> DATASET EXCERPTS
────────

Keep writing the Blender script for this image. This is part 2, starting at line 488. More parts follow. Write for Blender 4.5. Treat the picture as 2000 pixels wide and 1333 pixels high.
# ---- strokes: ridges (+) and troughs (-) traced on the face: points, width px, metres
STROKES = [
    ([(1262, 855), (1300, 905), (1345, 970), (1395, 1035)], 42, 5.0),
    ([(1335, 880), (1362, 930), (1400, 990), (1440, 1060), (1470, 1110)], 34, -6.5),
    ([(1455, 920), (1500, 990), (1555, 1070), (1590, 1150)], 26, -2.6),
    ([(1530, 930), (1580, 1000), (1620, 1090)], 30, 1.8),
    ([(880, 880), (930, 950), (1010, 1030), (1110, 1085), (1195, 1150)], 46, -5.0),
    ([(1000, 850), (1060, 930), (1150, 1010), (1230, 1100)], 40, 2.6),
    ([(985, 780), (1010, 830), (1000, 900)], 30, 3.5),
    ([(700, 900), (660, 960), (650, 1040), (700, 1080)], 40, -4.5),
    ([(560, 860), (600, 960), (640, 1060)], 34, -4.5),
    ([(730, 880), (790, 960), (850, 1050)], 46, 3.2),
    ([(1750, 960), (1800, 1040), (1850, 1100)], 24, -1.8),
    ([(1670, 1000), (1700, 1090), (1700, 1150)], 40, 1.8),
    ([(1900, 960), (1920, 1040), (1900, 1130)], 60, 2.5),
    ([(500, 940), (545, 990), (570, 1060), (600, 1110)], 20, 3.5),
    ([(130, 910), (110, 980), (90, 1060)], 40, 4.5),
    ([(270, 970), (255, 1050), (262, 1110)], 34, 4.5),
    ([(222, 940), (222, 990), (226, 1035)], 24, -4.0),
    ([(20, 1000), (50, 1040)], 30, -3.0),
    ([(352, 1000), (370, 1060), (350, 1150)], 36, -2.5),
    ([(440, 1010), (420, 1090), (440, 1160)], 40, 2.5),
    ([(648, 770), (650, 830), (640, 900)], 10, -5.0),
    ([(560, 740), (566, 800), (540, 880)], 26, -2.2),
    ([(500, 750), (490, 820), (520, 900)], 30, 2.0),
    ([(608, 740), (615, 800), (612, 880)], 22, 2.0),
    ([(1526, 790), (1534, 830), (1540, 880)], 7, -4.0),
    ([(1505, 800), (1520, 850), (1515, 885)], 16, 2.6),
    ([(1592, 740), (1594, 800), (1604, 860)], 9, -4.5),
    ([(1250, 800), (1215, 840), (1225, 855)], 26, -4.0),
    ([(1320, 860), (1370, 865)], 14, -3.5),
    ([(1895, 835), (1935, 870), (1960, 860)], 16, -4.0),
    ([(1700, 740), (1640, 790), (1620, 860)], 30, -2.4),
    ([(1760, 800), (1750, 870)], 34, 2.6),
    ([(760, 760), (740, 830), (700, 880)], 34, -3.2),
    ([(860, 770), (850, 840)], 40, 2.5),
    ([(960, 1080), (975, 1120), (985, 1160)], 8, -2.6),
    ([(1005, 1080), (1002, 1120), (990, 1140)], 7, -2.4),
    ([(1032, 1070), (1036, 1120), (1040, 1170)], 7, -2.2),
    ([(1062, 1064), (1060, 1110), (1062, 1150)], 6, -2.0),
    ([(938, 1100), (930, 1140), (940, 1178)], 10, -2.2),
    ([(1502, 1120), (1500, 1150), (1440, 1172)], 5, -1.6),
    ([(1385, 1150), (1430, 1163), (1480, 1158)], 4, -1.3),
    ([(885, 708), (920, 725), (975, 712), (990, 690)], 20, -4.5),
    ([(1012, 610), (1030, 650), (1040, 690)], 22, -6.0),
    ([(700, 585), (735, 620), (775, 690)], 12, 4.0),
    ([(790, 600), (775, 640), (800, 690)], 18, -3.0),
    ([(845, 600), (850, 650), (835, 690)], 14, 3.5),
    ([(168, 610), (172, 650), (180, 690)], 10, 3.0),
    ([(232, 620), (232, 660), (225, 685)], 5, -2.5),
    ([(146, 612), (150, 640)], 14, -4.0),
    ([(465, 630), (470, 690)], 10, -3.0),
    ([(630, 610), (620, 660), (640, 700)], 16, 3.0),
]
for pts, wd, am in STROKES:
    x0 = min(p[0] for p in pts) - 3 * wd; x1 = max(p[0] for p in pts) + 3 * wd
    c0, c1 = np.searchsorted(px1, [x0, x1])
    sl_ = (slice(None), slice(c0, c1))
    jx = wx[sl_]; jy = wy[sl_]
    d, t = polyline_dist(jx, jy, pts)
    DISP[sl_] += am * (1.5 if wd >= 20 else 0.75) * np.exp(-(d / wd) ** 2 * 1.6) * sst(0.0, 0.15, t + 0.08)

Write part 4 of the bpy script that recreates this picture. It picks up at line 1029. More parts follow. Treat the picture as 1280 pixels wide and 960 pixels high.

────────

> YOUR TASK
Write out every entry above, word for word.

> RESULT OF THIS EXERCISE
Keep writing the Blender script for this image. This is part 2, starting at line 488. More parts follow. Write for Blender 4.5. Treat the picture as 2000 pixels wide and 1333 pixels high.
# ---- strokes: ridges (+) and troughs (-) traced on the face: points, width px, metres
STROKES = [
    ([(1262, 855), (1300, 905), (1345, 970), (1395, 1035)], 42, 5.0),
    ([(1335, 880), (1362, 930), (1400, 990), (1440, 1060), (1470, 1110)], 34, -6.5),
    ([(1455, 920), (1500, 990), (1555, 1070), (1590, 1150)], 26, -2.6),
    ([(1530, 930), (1580, 1000), (1620, 1090)], 30, 1.8),
    ([(880, 880), (930, 950), (1010, 1030), (1110, 1085), (1195, 1150)], 46, -5.0),
    ([(1000, 850), (1060, 930), (1150, 1010), (1230, 1100)], 40, 2.6),
    ([(985, 780), (1010, 830), (1000, 900)], 30, 3.5),
    ([(700, 900), (660, 960), (650, 1040), (700, 1080)], 40, -4.5),
    ([(560, 860), (600, 960), (640, 1060)], 34, -4.5),
    ([(730, 880), (790, 960), (850, 1050)], 46, 3.2),
    ([(1750, 960), (1800, 1040), (1850, 1100)], 24, -1.8),
    ([(1670, 1000), (1700, 1090), (1700, 1150)], 40, 1.8),
    ([(1900, 960), (1920, 1040), (1900, 1130)], 60, 2.5),
    ([(500, 940), (545, 990), (570, 1060), (600, 1110)], 20, 3.5),
    ([(130, 910), (110, 980), (90, 1060)], 40, 4.5),
    ([(270, 970), (255, 1050), (262, 1110)], 34, 4.5),
    ([(222, 940), (222, 990), (226, 1035)], 24, -4.0),
    ([(20, 1000), (50, 1040)], 30, -3.0),
    ([(352, 1000), (370, 1060), (350, 1150)], 36, -2.5),
    ([(440, 1010), (420, 1090), (440, 1160)], 40, 2.5),
    ([(648, 770), (650, 830), (640, 900)], 10, -5.0),
    ([(560, 740), (566, 800), (540, 880)], 26, -2.2),
    ([(500, 750), (490, 820), (520, 900)], 30, 2.0),
    ([(608, 740), (615, 800), (612, 880)], 22, 2.0),
    ([(1526, 790), (1534, 830), (1540, 880)], 7, -4.0),
    ([(1505, 800), (1520, 850), (1515, 885)], 16, 2.6),
    ([(1592, 740), (1594, 800), (1604, 860)], 9, -4.5),
    ([(1250, 800), (1215, 840), (1225, 855)], 26, -4.0),
    ([(1320, 860), (1370, 865)], 14, -3.5),
    ([(1895, 835), (1935, 870), (1960, 860)], 16, -4.0),
    ([(1700, 740), (1640, 790), (1620, 860)], 30, -2.4),
    ([(1760, 800), (1750, 870)], 34, 2.6),
    ([(760, 760), (740, 830), (700, 880)], 34, -3.2),
    ([(860, 770), (850, 840)], 40, 2.5),
    ([(960, 1080), (975, 1120), (985, 1160)], 8, -2.6),
    ([(1005, 1080), (1002, 1120), (990, 1140)], 7, -2.4),
    ([(1032, 1070), (1036, 1120), (1040, 1170)], 7, -2.2),
    ([(1062, 1064), (1060, 1110), (1062, 1150)], 6, -2.0),
    ([(938, 1100), (930, 1140), (940, 1178)], 10, -2.2),
    ([(1502, 1120), (1500, 1150), (1440, 1172)], 5, -1.6),
    ([(1385, 1150), (1430, 1163), (1480, 1158)], 4, -1.3),
    ([(885, 708), (920, 725), (975, 712), (990, 690)], 20, -4.5),
    ([(1012, 610), (1030, 650), (1040, 690)], 22, -6.0),
    ([(700, 585), (735, 620), (775, 690)], 12, 4.0),
    ([(790, 600), (775, 640), (800, 690)], 18, -3.0),
    ([(845, 600), (850, 650), (835, 690)], 14, 3.5),
    ([(168, 610), (172, 650), (180, 690)], 10, 3.0),
    ([(232, 620), (232, 660), (225, 685)], 5, -2.5),
    ([(146, 612), (150, 640)], 14, -4.0),
    ([(465, 630), (470, 690)], 10, -3.0),
    ([(630, 610), (620, 660), (640, 700)], 16, 3.0),
]
for pts, wd, am in STROKES:
    x0 = min(p[0] for p in pts) - 3 * wd; x1 = max(p[0] for p in pts) + 3 * wd
    c0, c1 = np.searchsorted(px1, [x0, x1])
    sl_ = (slice(None), slice(c0, c1))
    jx = wx[sl_]; jy = wy[sl_]
    d, t = polyline_dist(jx, jy, pts)
    DISP[sl_] += am * (1.5 if wd >= 20 else 0.75) * np.exp(-(d / wd) ** 2 * 1.6) * sst(0.0, 0.15, t + 0.08)

Write part 4 of the bpy script that recreates this picture. It picks up at line 1029. More parts follow. Treat the picture as 1280 pixels wide and 960 pixels high.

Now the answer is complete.